If retirement withdrawals are becoming part of the decision, read Which Retirement Accounts Should You Withdraw From First? and What Are Required Minimum Distributions and Why Do They Matter?.

Employer Stock Can Change the Tax Review

If the old plan holds employer stock, do not rush the rollover. Employer securities can raise special tax questions, including net unrealized appreciation treatment in some cases. That does not mean the stock should always stay in the plan. It means the stock should be reviewed before an otherwise routine rollover closes off a planning option.
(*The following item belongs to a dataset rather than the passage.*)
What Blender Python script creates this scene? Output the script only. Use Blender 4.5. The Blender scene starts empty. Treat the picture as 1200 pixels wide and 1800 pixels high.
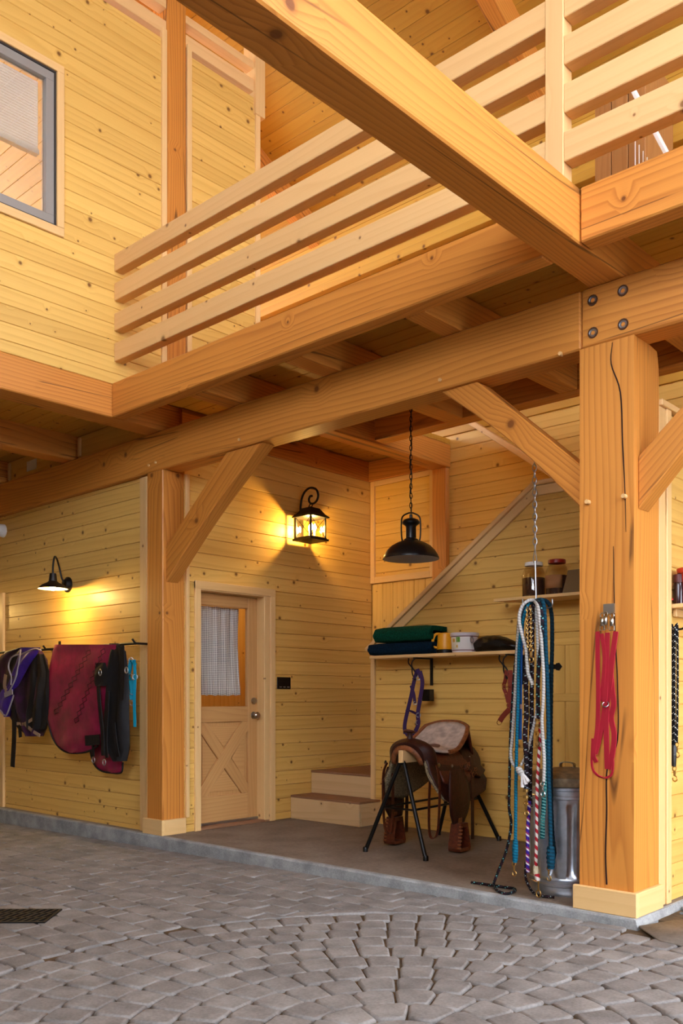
import bpy, bmesh, math, random
from mathutils import Matrix, Vector
random.seed(7)
SC = bpy.context.scene
COL = SC.collection
# ------------------------------------------------------------------ camera, world, exposure
F, YH, YAW = 1591.44, 1225.0, 0.7463
CAM = Vector((5.0153, -4.5367, 1.201))
cd = bpy.data.cameras.new('camera'); cam = bpy.data.objects.new('camera', cd); COL.objects.link(cam)
cam.location = CAM; cam.rotation_euler = (math.pi/2, 0, YAW)
cd.sensor_fit = 'VERTICAL'; cd.sensor_height = 36.0; cd.lens = F/1800*36
cd.shift_y = (YH-900)/1800; cd.clip_start = .05; cd.clip_end = 300
SC.camera = cam
W = bpy.data.worlds.new('sky'); SC.world = W; W.use_nodes = True
bg = W.node_tree.nodes['Background']; bg.inputs[0].default_value = (.88, .93, 1.06, 1); bg.inputs[1].default_value = 14.0
SC.view_settings.view_transform = 'Standard'; SC.view_settings.look = 'None'
SC.view_settings.gamma = 1; SC.view_settings.use_curve_mapping = False
SC.view_settings.exposure = 0.1

# ------------------------------------------------------------------ helpers
WM = {}
def at(u, v, X=None, Y=None, Z=None):
    c, s = math.cos(YAW), math.sin(YAW)
    a = (u-600)/F; b = -(v-YH)/F
    d = Vector((-s+a*c, c+a*s, b))
    t = (X-CAM.x)/d.x if X is not None else (Y-CAM.y)/d.y if Y is not None else (Z-CAM.z)/d.z
    return CAM+d*t
def tag(o, label=None, cat=None, group=None, kind=None):
    if label: o['label'] = label
    if cat: o['category'] = cat
    if group: o['group'] = group
    if kind: o['kind'] = kind
    return o
def link(name, data, M, parent=None):
    o = bpy.data.objects.new(name, data); COL.objects.link(o)
    if parent is not None:
        o.parent = parent; o.matrix_parent_inverse = WM[parent.name].inverted()
    o.matrix_basis = M; WM[o.name] = M.copy()
    return o
def empty(name, loc, rz=0, label=None, cat=None, group=None, kind=None):
    o = link(name, None, Matrix.Translation(loc) @ Matrix.Rotation(rz, 4, 'Z'))
    o.empty_display_size = .1
    return tag(o, label, cat, group, kind)
def mesh_from_bm(name, bm, mat, smooth=False):
    me = bpy.data.meshes.new(name); bm.to_mesh(me); bm.free()
    if mat: me.materials.append(mat)
    if smooth:
        for p in me.polygons: p.use_smooth = True
    return me
BOXC = {}
def box_mesh(name, dx, dy, dz, mat, ch):
    key = (round(dx, 4), round(dy, 4), round(dz, 4), mat.name, ch)
    if key in BOXC: return BOXC[key]
    bm = bmesh.new(); bmesh.ops.create_cube(bm, size=1)
    for v in bm.verts: v.co = Vector((v.co.x*dx, v.co.y*dy, v.co.z*dz))
    if ch: bmesh.ops.bevel(bm, geom=bm.edges[:], offset=min(ch, .3*min(dx, dy, dz)), segments=1, affect='EDGES')
    me = mesh_from_bm(name, bm, mat); BOXC[key] = me
    return me
AX = {'x': Matrix.Identity(4), 'y': Matrix.Rotation(math.pi/2, 4, 'Z'), 'z': Matrix.Rotation(-math.pi/2, 4, 'Y')}
def abox(name, x0, x1, y0, y1, z0, z1, mat, parent=None, axis=None, ch=.004, label=None):
    """box whose local X runs along its length, so that the grain follows"""
    d = {'x': abs(x1-x0), 'y': abs(y1-y0), 'z': abs(z1-z0)}
    if axis is None: axis = max(d, key=d.get)
    l = {'x': (d['x'], d['y'], d['z']), 'y': (d['y'], d['x'], d['z']), 'z': (d['z'], d['y'], d['x'])}[axis]
    M = Matrix.Translation(((x0+x1)/2, (y0+y1)/2, (z0+z1)/2)) @ AX[axis]
    o = link(name, box_mesh(name, *l, mat, ch), M, parent)
    if label: o['label'] = label
    return o
def frameM(o, xd, yd):
    xd = Vector(xd).normalized(); yd = Vector(yd); yd = (yd-xd*yd.dot(xd)).normalized(); zd = xd.cross(yd)
    M = Matrix.Identity(4)
    for i, d in enumerate((xd, yd, zd)):
        for r in range(3): M[r][i] = d[r]
    M.translation = Vector(o)
    return M
def prism(name, pts, t, M, mat, parent=None, ch=0, center=False):
    """polygon (local x,y) extruded along local z by t"""
    bm = bmesh.new(); z0 = -t/2 if center else 0
    a = [bm.verts.new((p[0], p[1], z0)) for p in pts]; b = [bm.verts.new((p[0], p[1], z0+t)) for p in pts]
    n = len(pts); bm.faces.new(a[::-1]); bm.faces.new(b)
    for i in range(n): bm.faces.new((a[i], a[(i+1) % n], b[(i+1) % n], b[i]))
    bmesh.ops.recalc_face_normals(bm, faces=bm.faces)
    if ch: bmesh.ops.bevel(bm, geom=bm.edges[:], offset=ch, segments=1, affect='EDGES')
    return link(name, mesh_from_bm(name, bm, mat), M, parent)
def beam2(name, p0, p1, w, h, up, mat, parent=None, ch=.004):
    p0, p1 = Vector(p0), Vector(p1)
    x = p1-p0; L = x.length; zd = Vector(up); yd = zd.cross(x)
    M = frameM((p0+p1)/2, x, yd)
    return link(name, box_mesh(name, L, w, h, mat, ch), M, parent)
PLC = {}
def plank(poly, t, M, mat, parent, name='plank', bev=.004):
    """tongue-and-groove board: quad in local (x,y), its long front edges eased"""
    key = (tuple((round(a, 3), round(b, 3)) for a, b in poly), t, mat.name, bev)
    me = PLC.get(key)
    if me is None:
        ym = sum(p[1] for p in poly)/len(poly)
        vs = []; fs = []; n = len(poly)
        for z, sh in ((0, 0), (t-bev*1.3, 0), (t, bev)):
            for x, y in poly: vs.append((x, y-sh if y > ym else y+sh, z))
        for k in (0, n):
            for i in range(n):
                j = (i+1) % n; fs.append((k+i, k+j, k+n+j, k+n+i))
        fs.append(tuple(2*n+i for i in range(n)))
        me = bpy.data.meshes.new(name); me.from_pydata(vs, [], fs); me.materials.append(mat); PLC[key] = me
    return link(name, me, M, parent)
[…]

This is also a concentration question. If your old 401(k), current paycheck, equity compensation, or taxable brokerage account all depend heavily on the same employer, the account-location decision and diversification decision are linked.
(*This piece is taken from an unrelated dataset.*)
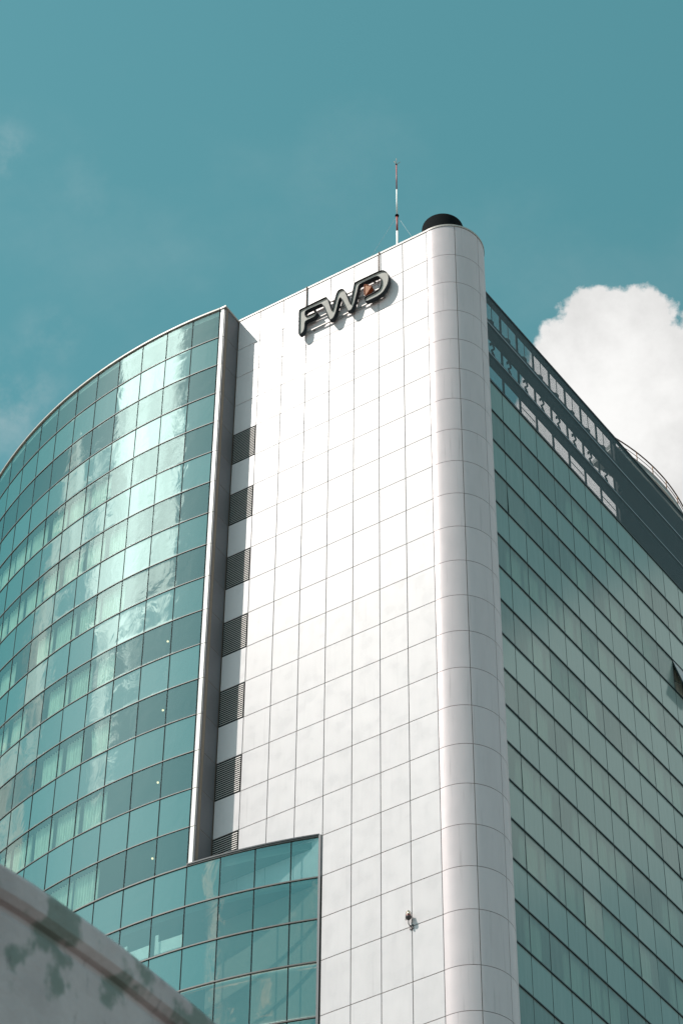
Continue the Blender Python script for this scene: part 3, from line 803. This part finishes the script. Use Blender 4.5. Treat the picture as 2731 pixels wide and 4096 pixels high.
flue = lathe('roof_flue', [(0.83, 0.0), (0.845, 1.94), (0.835, 1.99), (0.80, 2.0), (0.78, 1.9), (0.70, 0.6), (0.0, 0.6)], 'black_steel', None, (-0.10, 1.5, GZ - 0.05), 40)
tag(flue, 'wide round black flue on the roof above the rounded corner', 'flue')

# ------------------------------------------------------------------ obstruction lamp on the wall
lamp = bpy.data.objects.new('warning_lamp', None); COL.objects.link(lamp); lamp.location = (-1.118, 0.0, zr(20) - 0.02)
tag(lamp, 'small caged warning lamp on a bent bracket on the white panels', 'lamp')
boxes('base_plate', [(-0.075, 0.06, -0.03, -0.001, -0.10, 0.06)], 'lamp_iron', lamp)
tube('bracket_arm', [(0.0, -0.03, -0.03), (-0.02, -0.085, -0.02), (-0.035, -0.135, 0.03), (-0.04, -0.145, 0.10), (-0.04, -0.145, 0.20)], 0.016, 'lamp_iron', lamp, 8)
L0 = (-0.04, -0.145, 0.19)
lathe('lamp_housing', [(0.0, 0.0), (0.035, 0.0), (0.07, 0.05), (0.095, 0.085), (0.10, 0.11), (0.085, 0.125), (0.0, 0.125)], 'lamp_iron', lamp, L0, 18)
lathe('red_band', [(0.072, 0.12), (0.078, 0.15), (0.078, 0.19), (0.07, 0.20)], 'lamp_red', lamp, L0, 18)
lathe('lens', [(0.068, 0.125), (0.068, 0.26), (0.055, 0.31), (0.03, 0.34), (0.0, 0.35)], 'lamp_glass', lamp, L0, 18)
for i in range(4):
    a = R(20 + 90 * i); c, s_ = math.cos(a), math.sin(a)
    tube('guard_wire', [(L0[0] + c * r_, L0[1] + s_ * r_, L0[2] + z) for r_, z in ((0.088, 0.12), (0.084, 0.26), (0.06, 0.335), (0.0, 0.37))], 0.006, 'lamp_iron', lamp, 5)
boxes('clamp_lug', [(0.05, 0.095, -0.16, -0.13, 0.28, 0.315), (-0.15, -0.13, -0.16, -0.13, 0.22, 0.27)], 'lamp_iron', lamp)

# ------------------------------------------------------------------ mouldy wall close to the camera
HW = 6.0
base = [(-0.885, 0.66), (-0.842, 0.84), (-0.819, 0.940), (-0.812, 0.976), (-0.805, 1.03), (-0.8025, 1.063), (-0.799, 1.128), (-0.797, 1.25), (-0.797, 1.45), (-0.80, 1.8)]
def smooth_path(B, n=8):
    out = []
    for i in range(len(B) - 1):
        p0, p1, p2, p3 = B[max(i - 1, 0)], B[i], B[i + 1], B[min(i + 2, len(B) - 1)]
        for s in range(n):
            t = s / n
            out.append(tuple(0.5 * ((2 * p1[c]) + (-p0[c] + p2[c]) * t + (2 * p0[c] - 5 * p1[c] + 4 * p2[c] - p3[c]) * t * t + (-p0[c] + 3 * p1[c] - 3 * p2[c] + p3[c]) * t ** 3) for c in (0, 1)))
    return out + [B[-1]]
pts = smooth_path(base)
wp = []
for i, (x, y) in enumerate(pts):
    a, b = pts[max(i - 1, 0)], pts[min(i + 1, len(pts) - 1)]
    dx, dy = b[0] - a[0], b[1] - a[1]; l = math.hypot(dx, dy)
    wp.append((CAM.x + x * HW, CAM.y + y * HW, dy / l, -dx / l))
zt = CAM.z + HW
wallp = [(0.0, zt), (0.008, zt - 0.02), (0.008, zt - 0.10), (-0.012, zt - 0.125), (-0.035, zt - 0.13), (-0.037, zt - 0.15), (-0.028, zt - 0.165), (-0.025, zt - 0.18), (-0.022, 0.0), (-0.45, 0.0), (-0.45, zt), (-0.2, zt + 0.02)]
fw = sweep('boundary_wall', wp, wallp, 'mouldy_render', None)
tag(fw, 'grey rendered wall head with green mould patches, blurred close to the camera', 'wall')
Use Concentrated Stock Exposure Check if one company is starting to dominate the plan.

A Practical Old 401(k) Review Checklist

  • Find every old 401(k), 403(b), 457, or similar workplace plan.
  • Confirm the balance, tax character, beneficiary designations, plan fees, and current investment mix.
  • Compare the old plan with your current employer plan and IRA options.
  • Check whether the new employer plan accepts rollovers before assuming it is available.
  • Review whether a rollover IRA would help or hurt future backdoor Roth, creditor-protection, or consolidation goals.
  • Separate pretax, Roth, after-tax, and employer-stock questions before moving money.
  • Use a direct rollover whenever possible if you decide to move eligible funds.
  • Avoid cashing out unless you understand the tax, penalty, and long-term retirement cost.

Where to Go Next

Read 401(k) vs. IRA: Where Should You Save First? if the broader account-order question is still open. Read How Should You Choose Investments in Your 401(k)? if the old or new plan menu needs review. Use How to Review Your Retirement Plan if the old account needs to fit into the full retirement picture.

The Bottom Line

An old 401(k) is not automatically a problem, and an IRA rollover is not automatically the best answer. The best choice depends on the old plan, the new plan, IRA options, fees, investment choices, tax character, access rules, employer stock, creditor-protection concerns, and whether the account will be easier to manage afterward.

If you move the money, use the cleanest method available. For most eligible plan-to-plan or plan-to-IRA moves, that means a direct rollover rather than taking possession of the funds yourself.